Another favorite of mine is Adam Thorpe’s novel Ulverton. It is experimental in a way—the language changes throughout the book—but this is totally integrated in the story, and you never get the feeling of a writer showing off. The novel is organic, it goes deep into the nature of language and time, but it does so to capture the people who live there, their language and their time.

Bookforum: I had the thought that your book, Volume 2 in particular, was like an "A Room of One's Own" for men. It’s about “modern” men who handle children, difficult neighbors, and so on, all while trying to write. Your protagonist seeks not so much a room but time, energy, and enough “credits” on the domestic front to allow for a retreat into writing.

Knausgaard: Karen Blixen, the Danish writer, said something like "you can’t go hunting the Grail with a pram.” And she’s right. When I started to write this book, I was deeply frustrated and alienated. We had three kids in four years, and the dominant feeling for both my wife and me was that of living on the edge of chaos. There was a lot of quarreling going on, and at the same time, I was not able to write anything. So at one point I decided to let go of all ambition whatsoever and just write about that: The domestic world, the banality and tristesse of everyday life. I really hated the idea, because I didn’t want trivialities, I wanted the Grail, and when I started to do this, I was ashamed of my writing. The struggle was really to overcome the shame. But taking care of kids and writing do not exclude each other—I would start to write at 4am, then either my wife or I would take them to Kindergarten at 8, and then I would write until 3 pm and spend the rest of the day with them. It’s not Hemingway’s way—as I understand, he wrote from 6 till 12, then started to drink—but it is a way, if not to reach the Grail, then at least to finish some pages every day.

For a long time, I went to bed early ... While I was doing this, I went to bed at the same time as the kids, at eight o’clock. I had no life outside of my family and my writing. There were no restaurants, no friends, no sports, no TV, no drinking, no fun, no nothing.

I guess this is how women (since you mentioned Woolf) have done it, writing in the early morning and in those hours of the day when the children are at school. This comparison is provocative, by the way, because everything that has to do with gender is extremely sensitive in Scandinavia. It would also be provocative, for example, if I were to say that I can see similarities between my own writing and feminist writing in the ’70s (when, at least in Scandinavia, some women wrote extremely privately about the most intimate matters). I do happen to think that this comparison is relevant: It is a question of identity, and at the moment male identity is changing radically. The thing about change is that it’s hard to define but easy to feel, so for a novelist whose tools are not first and foremost analytical, the obvious way to turn is inwards, to gamble that a description of everything going on inside will in some way touch on more general shifts in the culture. I don’t really understand why this is a provocation, but it is. I find the argument that no woman would be allowed to publish six books about herself, and that if she did, there would be no public acclaim, strange and unconvincing.
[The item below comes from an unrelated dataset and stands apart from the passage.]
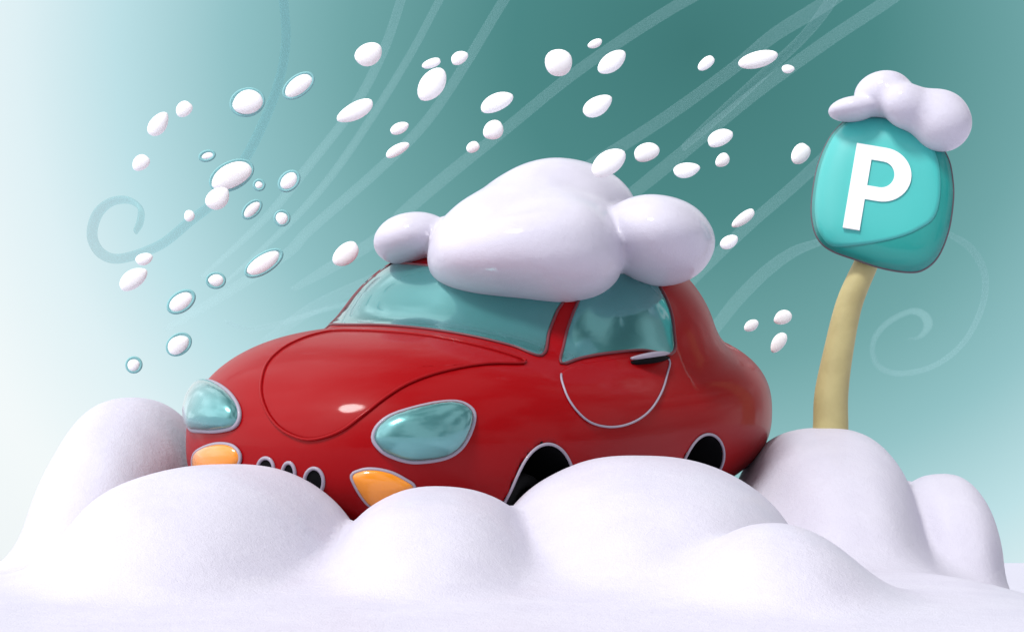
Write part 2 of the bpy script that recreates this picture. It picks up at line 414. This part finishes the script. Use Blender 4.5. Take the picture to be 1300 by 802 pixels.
def sstep(a, b, x):
    t = np.clip((x - a) / (b - a), 0, 1); return t * t * (3 - 2 * t)
CC = CARM @ Vector((0, 0, 0))
def ground_z(X, Y):
    drift = .265 * sstep(-6.6, -2.0, Y) * (1 - sstep(1.75, 2.9, X)) * (1 - sstep(3, 9, Y)) * (1 - .5 * sstep(3.2, 6, -X))
    heap = .40 * np.exp(-(((X - CC.x - .15) / 1.75) ** 2 + ((Y - CC.y - .1) / 1.35) ** 2) ** 1.8)
    return drift + heap + .012 * (np.sin(X * 1.7 + 1) * np.sin(Y * 1.3) + .5 * np.sin(X * 3.1 + Y * 2.3)) * np.exp(-(X ** 2 + Y ** 2) / 400)
MOUND_G = 'rounded snow mounds around the car'
MOUNDS = []
def mound(label, cx, top, hw, Y, dep, front, base=0.12, n=2.3):
    """a drift: steep behind and at the sides, running out in a longer slope in front"""
    ks = ppm(Y); c = at(cx, top, Y); a = hw / ks; ht = c.z - base; ph = cx * .13
    def raw(X, Yy, Z):
        dy = Yy - Y; ry = np.where(dy < 0, front, dep); p = np.where(dy < 0, 1.75, 2.1)
        w = a * (1 + .10 * np.clip(-dy / front, 0, 1))
        R = (np.abs((X - c.x) / w) ** n + np.abs((Z - base) / ht) ** n) ** (1 / n)
        return (R ** p + np.abs(dy / ry) ** p) ** (1 / p) - 1
    def f(X, Yy, Z):
        return dist(raw, X, Yy, Z, .25) + lumps(X + ph, Yy, Z, 2.6, .012) + lumps(X, Yy + ph, Z, 8, .004)
    MOUNDS.append((label, f))
mound('tall snow mound left of the car beside its far headlight', 174, 503, 124, .15, .75, 1.7, n=2.2)
mound('broad low snow mound in front of the car nose covering the grille slots', 280, 591, 195, -1.75, .55, 1.8)
mound('snow mound under the near headlight between the nose and the front wheel', 560, 612, 142, -1.95, .5, 1.7, n=2.4)
mound('large snow mound along the car side covering the lower wheels', 812, 581, 200, -1.45, .62, 2.0)
mound('low small snow fold lowest of all at the foot of the sign mound', 980, 660, 112, -3.3, .4, .8, n=2.2)
mound('tall snow mound behind the car tail from which the sign post rises', 1040, 544, 122, .45, .7, 1.7, n=2.6)
mound('rightmost small snow mound standing alone beyond the sign post', 1190, 598, 70, .2, .5, .9, n=2.7)

# one continuous snow surface: sharp creases between the tops, melting together lower down; then cut into the separate mounds
BX0, BX1, BY0, BY1 = -4.1, 3.9, -6.6, 1.9
def border(X, Y):
    return np.maximum.reduce([sstep(BX0 + .9, BX0 + .1, X), sstep(BX1 - .9, BX1 - .1, X), sstep(BY0 + .9, BY0 + .1, Y), sstep(BY1 - .5, BY1 - .1, Y)])
def bank_f(X, Y, Z):
    k = .06 + .39 * (1 - sstep(.0, .44, Z)); d = None
    for lb, f in MOUNDS:
        e = f(X, Y, Z); d = e if d is None else smin(d, e, k)
    return smin(d, Z - ground_z(X, Y) + .05 * border(X, Y), .26)
BP, BF = nets(bank_f, (BX0, BY0, -.12), (BX1, BY1, 1.22), .036, 2)
e = .01; bx, by, bz = BP.T
BN = np.stack([bank_f(bx + e, by, bz) - bank_f(bx - e, by, bz), bank_f(bx, by + e, bz) - bank_f(bx, by - e, bz), bank_f(bx, by, bz + e) - bank_f(bx, by, bz - e)], 1)
BN /= np.linalg.norm(BN, axis=1, keepdims=True) + 1e-12
bc = BP[BF].mean(1)
own = np.argmin(np.stack([f(*bc.T) for lb, f in MOUNDS] + [bc[:, 2] - ground_z(bc[:, 0], bc[:, 1]) + .02]), 0)
for i in range(len(MOUNDS) + 1):
    fs = BF[own == i]; used, inv = np.unique(fs, return_inverse=True); fs = inv.reshape(-1, 4); P = BP[used]
    if i < len(MOUNDS):
        b0 = P.mean(0); b0[2] = P[:, 2].min()
        o = link('snow_mound', P - b0, fs, M_BANK); o.location = b0; tag(o, MOUNDS[i][0], 'snow mound', MOUND_G)
    else:
        o = tag(link('snow_ground', P, fs, M_BANK), kind='structure')
    o.data.normals_split_custom_set_from_vertices([tuple(v) for v in BN[used]])

# ground: one sheet out to the horizon, heaped under the car
def grid_axis(mid, near, far_, n1, n2):
    a = np.linspace(-near, near, n1); b = np.geomspace(near, far_, n2)[1:]
    return mid + np.concatenate([-b[::-1], a, b])
gx = grid_axis(0, 5, 3000, 90, 26); gy = grid_axis(-1, 7, 3000, 110, 26)
GX, GY = np.meshgrid(gx, gy, indexing='ij')
cc = CARM @ Vector((0, 0, 0))
GZ = ground_z(GX, GY) - .025
ni, nj = GX.shape
gi = np.arange(ni * nj).reshape(ni, nj)
gf = np.stack([gi[:-1, :-1], gi[1:, :-1], gi[1:, 1:], gi[:-1, 1:]], -1).reshape(-1, 4)
tag(link('ground', np.stack([GX, GY, GZ], -1).reshape(-1, 3), gf, M_BANK), kind='structure')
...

Bookforum: My Struggle is one of the biggest books to come out of Scandinavia in some time, but what other Scandinavian books would you like to see people pay attention to?
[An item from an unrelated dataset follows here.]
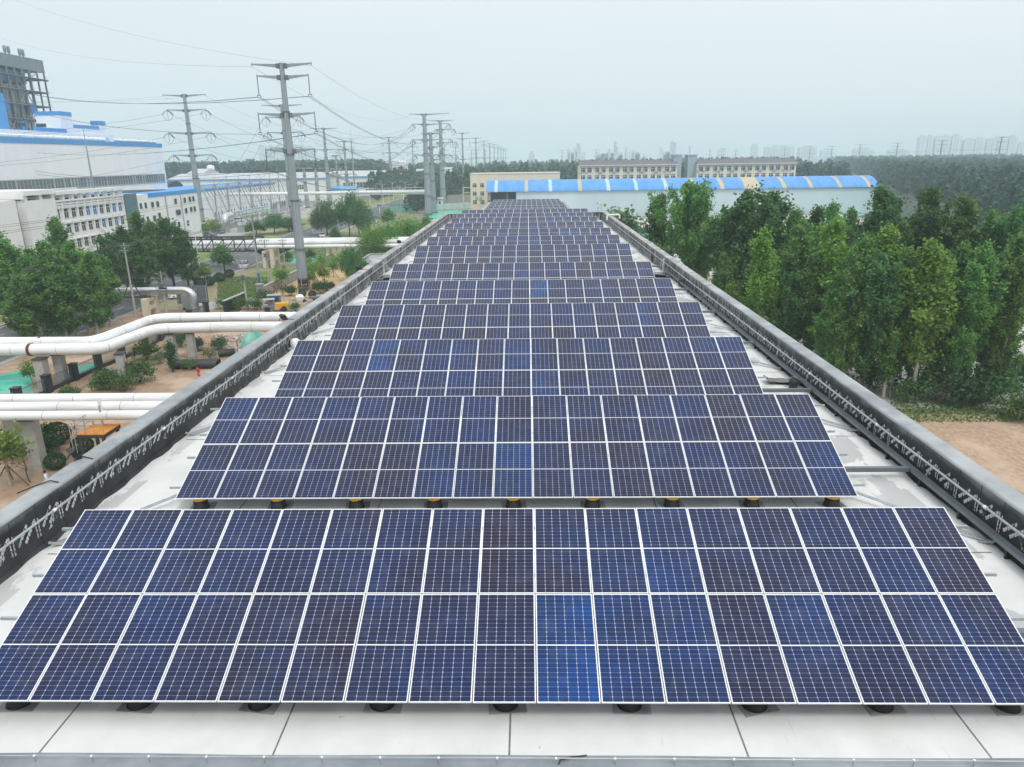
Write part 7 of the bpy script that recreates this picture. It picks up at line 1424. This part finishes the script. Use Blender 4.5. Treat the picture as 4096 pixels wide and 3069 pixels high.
for px, py, lb in ((2722, 1145, 'left of two dark felt rolls standing at the right gutter'), (2737, 1147, 'right of two dark felt rolls standing at the right gutter'), (2610, 1047, 'dark felt roll standing beside the expansion gap')):
    p = g(px, py, ZR); t = thing('felt_roll', lb, 'felt roll', p, 0, 'felt rolls at the right gutter'); MB().lathe((0, 0, 0), [(.17, 0), (.18, .1), (.175, .52), (.13, .55), (.04, .5)], 14).build('roll', M['bark_dark'], t); MB().lathe((0, 0, 0), [(.186, .2), (.186, .3)], 14).build('wrap', M['rust'], t)
p = g(1168, 1392, ZR); t = thing('plastic_sack', 'white sack standing at the foot of the left parapet', 'sack', (XL + .3, p.y, ZR)); MB().lathe((0, 0, 0), [(.25, 0), (.29, .15), (.26, .42), (.14, .52), (.02, .5)], 12).build('sack', M['white_paint'], t)
p = g(2458, 872, ZC); t = thing('vent_pipe', 'white bent vent pipe lying over the far right parapet', 'vent pipe', (XR + .3, p.y, ZC + .1)); MB().tube(bend([V(-.9, 0, -.4), V(-.9, 0, .35), V(.9, 0, .35), V(.9, 0, -.2)], .3, 5), .13, 10).build('tube', M['white_paint'], t)
p = g(1530, 1080, ZR); t = thing('white_canister', 'white canister on the white beam across the expansion gap', 'canister', (XL + 1.3, YG1 + .1, ZR + .06)); MB().lathe((0, 0, 0), [(.2, 0), (.24, .2), (.16, .32), (.06, .38)], 12).build('can', M['white_paint'], t); MB().tube([V(.2, 0, .1), V(.8, .1, .05), V(1.4, 0, .1)], .03, 6).build('hose', M['white_paint'], t)
# ================================================================ haze
def haze():
    m = bpy.data.materials.new('haze_air'); m.use_nodes = True; N, L = m.node_tree.nodes, m.node_tree.links; N.clear(); o = N.new('ShaderNodeOutputMaterial'); v = N.new('ShaderNodeVolumePrincipled'); v.inputs['Color'].default_value = (.76, .92, .99, 1); v.inputs['Density'].default_value = HAZE; v.inputs['Anisotropy'].default_value = .1; L.new(v.outputs[0], o.inputs['Volume'])
    try: m.cycles.homogeneous_volume = True
    except Exception: pass
    h = MB().bx(-6200, 6200, -700, 6200, -1.0, 75).build('haze', m); tag(h, None, None, None, 'stuff')
HAZE = .0004
haze()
Knausgaard: It certainly isn’t the quality of writing that decides whether a book gets translated or not. It usually depends on whether there’s a kind of hook or selling-argument, which means that there are well-kept secrets in every country. Among my personal Nordic favorites, some are translated, some not. There’s Monika Fagerholm (an amazing novelist) from Finland and Eva-Stina Byggmäster (ditto poet) from Sweden. Other writers I like include Carl-Henning Wijkmark, Lars Gustafsson, Göran Sonnevie, Sigrid Combüchen, Jon Fosse, Steinar Opstad, Thure Erik Lund. And the filmmaker Joachim Trier!

Bookforum: Have you any inclination to write poetry?

Knausgaard: I wish I could write poetry but I do not have the skill or the gift—it’s totally out of reach. I like Durs Grünbein a lot, both his poetry and his essays.

Bookforum: Are there other projects you’re working on now you’d care to mention, ones growing out of, or away from, My Struggle? I guess I’m thinking of the claim made in Volume 2 that writing My Struggle felt like committing literary suicide.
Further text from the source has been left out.